# Scenes as source code:
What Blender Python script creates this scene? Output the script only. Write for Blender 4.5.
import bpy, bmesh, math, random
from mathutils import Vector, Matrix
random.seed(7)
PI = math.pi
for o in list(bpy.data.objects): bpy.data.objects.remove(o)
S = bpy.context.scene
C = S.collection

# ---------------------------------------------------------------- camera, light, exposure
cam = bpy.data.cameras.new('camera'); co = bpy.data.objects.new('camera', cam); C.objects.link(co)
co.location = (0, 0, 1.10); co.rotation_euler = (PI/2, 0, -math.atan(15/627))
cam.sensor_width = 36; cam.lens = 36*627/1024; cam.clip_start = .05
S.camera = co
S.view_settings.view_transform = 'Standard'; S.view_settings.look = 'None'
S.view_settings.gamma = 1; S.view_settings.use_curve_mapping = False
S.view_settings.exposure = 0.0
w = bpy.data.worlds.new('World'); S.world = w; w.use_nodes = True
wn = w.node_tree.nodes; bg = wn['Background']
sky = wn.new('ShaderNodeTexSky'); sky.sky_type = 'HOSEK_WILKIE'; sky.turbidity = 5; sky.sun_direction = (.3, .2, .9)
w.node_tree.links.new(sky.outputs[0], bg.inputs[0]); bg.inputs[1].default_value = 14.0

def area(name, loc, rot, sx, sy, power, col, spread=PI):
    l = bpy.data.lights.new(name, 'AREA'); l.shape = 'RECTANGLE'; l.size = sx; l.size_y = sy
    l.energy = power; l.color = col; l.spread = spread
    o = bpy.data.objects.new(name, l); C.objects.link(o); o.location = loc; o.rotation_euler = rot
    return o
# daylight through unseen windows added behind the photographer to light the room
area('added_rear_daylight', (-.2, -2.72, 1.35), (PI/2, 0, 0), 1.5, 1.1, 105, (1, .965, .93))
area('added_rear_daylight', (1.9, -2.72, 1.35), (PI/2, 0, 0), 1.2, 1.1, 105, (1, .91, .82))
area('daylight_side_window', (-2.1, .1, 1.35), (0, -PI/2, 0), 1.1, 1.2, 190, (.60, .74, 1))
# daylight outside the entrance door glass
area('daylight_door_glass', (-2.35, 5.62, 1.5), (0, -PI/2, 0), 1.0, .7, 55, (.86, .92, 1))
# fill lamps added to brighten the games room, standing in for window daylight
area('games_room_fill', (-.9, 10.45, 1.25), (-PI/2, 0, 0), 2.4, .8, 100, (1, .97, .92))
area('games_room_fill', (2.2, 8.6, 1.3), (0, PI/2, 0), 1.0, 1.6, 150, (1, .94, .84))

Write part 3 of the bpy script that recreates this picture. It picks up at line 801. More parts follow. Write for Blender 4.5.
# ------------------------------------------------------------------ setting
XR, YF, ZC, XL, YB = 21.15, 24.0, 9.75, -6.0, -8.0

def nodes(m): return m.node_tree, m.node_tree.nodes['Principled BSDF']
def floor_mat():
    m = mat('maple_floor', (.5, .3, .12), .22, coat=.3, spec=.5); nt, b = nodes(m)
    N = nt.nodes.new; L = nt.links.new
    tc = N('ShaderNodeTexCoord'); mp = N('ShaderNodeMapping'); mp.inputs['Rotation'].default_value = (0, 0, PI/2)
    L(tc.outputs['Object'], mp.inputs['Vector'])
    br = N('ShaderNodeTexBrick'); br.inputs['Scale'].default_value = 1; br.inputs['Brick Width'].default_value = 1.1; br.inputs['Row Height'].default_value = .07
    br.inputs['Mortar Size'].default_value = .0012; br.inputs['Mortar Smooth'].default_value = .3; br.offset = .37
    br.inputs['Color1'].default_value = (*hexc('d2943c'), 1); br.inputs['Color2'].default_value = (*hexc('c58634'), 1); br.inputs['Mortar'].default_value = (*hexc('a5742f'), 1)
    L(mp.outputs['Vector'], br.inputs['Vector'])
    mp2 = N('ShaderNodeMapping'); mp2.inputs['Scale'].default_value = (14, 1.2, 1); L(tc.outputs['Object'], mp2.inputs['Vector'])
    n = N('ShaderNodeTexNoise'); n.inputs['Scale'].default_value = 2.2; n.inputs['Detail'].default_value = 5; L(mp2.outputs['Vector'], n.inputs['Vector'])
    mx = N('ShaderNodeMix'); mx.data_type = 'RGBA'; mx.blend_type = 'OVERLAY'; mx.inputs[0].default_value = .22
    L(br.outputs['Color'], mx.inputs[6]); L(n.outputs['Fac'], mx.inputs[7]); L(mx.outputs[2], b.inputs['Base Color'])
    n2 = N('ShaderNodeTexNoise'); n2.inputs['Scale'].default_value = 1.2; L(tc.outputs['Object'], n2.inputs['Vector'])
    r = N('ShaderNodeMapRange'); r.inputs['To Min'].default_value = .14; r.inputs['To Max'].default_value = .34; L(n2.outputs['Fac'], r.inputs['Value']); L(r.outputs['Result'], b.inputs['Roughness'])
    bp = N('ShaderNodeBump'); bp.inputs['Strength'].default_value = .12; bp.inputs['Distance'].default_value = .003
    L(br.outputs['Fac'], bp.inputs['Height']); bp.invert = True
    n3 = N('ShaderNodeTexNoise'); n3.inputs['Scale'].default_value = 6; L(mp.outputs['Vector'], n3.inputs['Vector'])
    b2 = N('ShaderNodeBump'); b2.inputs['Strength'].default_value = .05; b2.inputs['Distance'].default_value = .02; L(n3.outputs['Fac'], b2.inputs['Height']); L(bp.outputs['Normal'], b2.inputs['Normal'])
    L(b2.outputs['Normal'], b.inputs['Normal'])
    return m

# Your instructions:
The records above must be output exactly, in full.

# Response to the task:
What Blender Python script creates this scene? Output the script only. Write for Blender 4.5.
import bpy, bmesh, math, random
from mathutils import Vector, Matrix
random.seed(7)
PI = math.pi
for o in list(bpy.data.objects): bpy.data.objects.remove(o)
S = bpy.context.scene
C = S.collection

# ---------------------------------------------------------------- camera, light, exposure
cam = bpy.data.cameras.new('camera'); co = bpy.data.objects.new('camera', cam); C.objects.link(co)
co.location = (0, 0, 1.10); co.rotation_euler = (PI/2, 0, -math.atan(15/627))
cam.sensor_width = 36; cam.lens = 36*627/1024; cam.clip_start = .05
S.camera = co
S.view_settings.view_transform = 'Standard'; S.view_settings.look = 'None'
S.view_settings.gamma = 1; S.view_settings.use_curve_mapping = False
S.view_settings.exposure = 0.0
w = bpy.data.worlds.new('World'); S.world = w; w.use_nodes = True
wn = w.node_tree.nodes; bg = wn['Background']
sky = wn.new('ShaderNodeTexSky'); sky.sky_type = 'HOSEK_WILKIE'; sky.turbidity = 5; sky.sun_direction = (.3, .2, .9)
w.node_tree.links.new(sky.outputs[0], bg.inputs[0]); bg.inputs[1].default_value = 14.0

def area(name, loc, rot, sx, sy, power, col, spread=PI):
    l = bpy.data.lights.new(name, 'AREA'); l.shape = 'RECTANGLE'; l.size = sx; l.size_y = sy
    l.energy = power; l.color = col; l.spread = spread
    o = bpy.data.objects.new(name, l); C.objects.link(o); o.location = loc; o.rotation_euler = rot
    return o
# daylight through unseen windows added behind the photographer to light the room
area('added_rear_daylight', (-.2, -2.72, 1.35), (PI/2, 0, 0), 1.5, 1.1, 105, (1, .965, .93))
area('added_rear_daylight', (1.9, -2.72, 1.35), (PI/2, 0, 0), 1.2, 1.1, 105, (1, .91, .82))
area('daylight_side_window', (-2.1, .1, 1.35), (0, -PI/2, 0), 1.1, 1.2, 190, (.60, .74, 1))
# daylight outside the entrance door glass
area('daylight_door_glass', (-2.35, 5.62, 1.5), (0, -PI/2, 0), 1.0, .7, 55, (.86, .92, 1))
# fill lamps added to brighten the games room, standing in for window daylight
area('games_room_fill', (-.9, 10.45, 1.25), (-PI/2, 0, 0), 2.4, .8, 100, (1, .97, .92))
area('games_room_fill', (2.2, 8.6, 1.3), (0, PI/2, 0), 1.0, 1.6, 150, (1, .94, .84))

Write part 3 of the bpy script that recreates this picture. It picks up at line 801. More parts follow. Write for Blender 4.5.
# ------------------------------------------------------------------ setting
XR, YF, ZC, XL, YB = 21.15, 24.0, 9.75, -6.0, -8.0

def nodes(m): return m.node_tree, m.node_tree.nodes['Principled BSDF']
def floor_mat():
    m = mat('maple_floor', (.5, .3, .12), .22, coat=.3, spec=.5); nt, b = nodes(m)
    N = nt.nodes.new; L = nt.links.new
    tc = N('ShaderNodeTexCoord'); mp = N('ShaderNodeMapping'); mp.inputs['Rotation'].default_value = (0, 0, PI/2)
    L(tc.outputs['Object'], mp.inputs['Vector'])
    br = N('ShaderNodeTexBrick'); br.inputs['Scale'].default_value = 1; br.inputs['Brick Width'].default_value = 1.1; br.inputs['Row Height'].default_value = .07
    br.inputs['Mortar Size'].default_value = .0012; br.inputs['Mortar Smooth'].default_value = .3; br.offset = .37
    br.inputs['Color1'].default_value = (*hexc('d2943c'), 1); br.inputs['Color2'].default_value = (*hexc('c58634'), 1); br.inputs['Mortar'].default_value = (*hexc('a5742f'), 1)
    L(mp.outputs['Vector'], br.inputs['Vector'])
    mp2 = N('ShaderNodeMapping'); mp2.inputs['Scale'].default_value = (14, 1.2, 1); L(tc.outputs['Object'], mp2.inputs['Vector'])
    n = N('ShaderNodeTexNoise'); n.inputs['Scale'].default_value = 2.2; n.inputs['Detail'].default_value = 5; L(mp2.outputs['Vector'], n.inputs['Vector'])
    mx = N('ShaderNodeMix'); mx.data_type = 'RGBA'; mx.blend_type = 'OVERLAY'; mx.inputs[0].default_value = .22
    L(br.outputs['Color'], mx.inputs[6]); L(n.outputs['Fac'], mx.inputs[7]); L(mx.outputs[2], b.inputs['Base Color'])
    n2 = N('ShaderNodeTexNoise'); n2.inputs['Scale'].default_value = 1.2; L(tc.outputs['Object'], n2.inputs['Vector'])
    r = N('ShaderNodeMapRange'); r.inputs['To Min'].default_value = .14; r.inputs['To Max'].default_value = .34; L(n2.outputs['Fac'], r.inputs['Value']); L(r.outputs['Result'], b.inputs['Roughness'])
    bp = N('ShaderNodeBump'); bp.inputs['Strength'].default_value = .12; bp.inputs['Distance'].default_value = .003
    L(br.outputs['Fac'], bp.inputs['Height']); bp.invert = True
    n3 = N('ShaderNodeTexNoise'); n3.inputs['Scale'].default_value = 6; L(mp.outputs['Vector'], n3.inputs['Vector'])
    b2 = N('ShaderNodeBump'); b2.inputs['Strength'].default_value = .05; b2.inputs['Distance'].default_value = .02; L(n3.outputs['Fac'], b2.inputs['Height']); L(bp.outputs['Normal'], b2.inputs['Normal'])
    L(b2.outputs['Normal'], b.inputs['Normal'])
    return m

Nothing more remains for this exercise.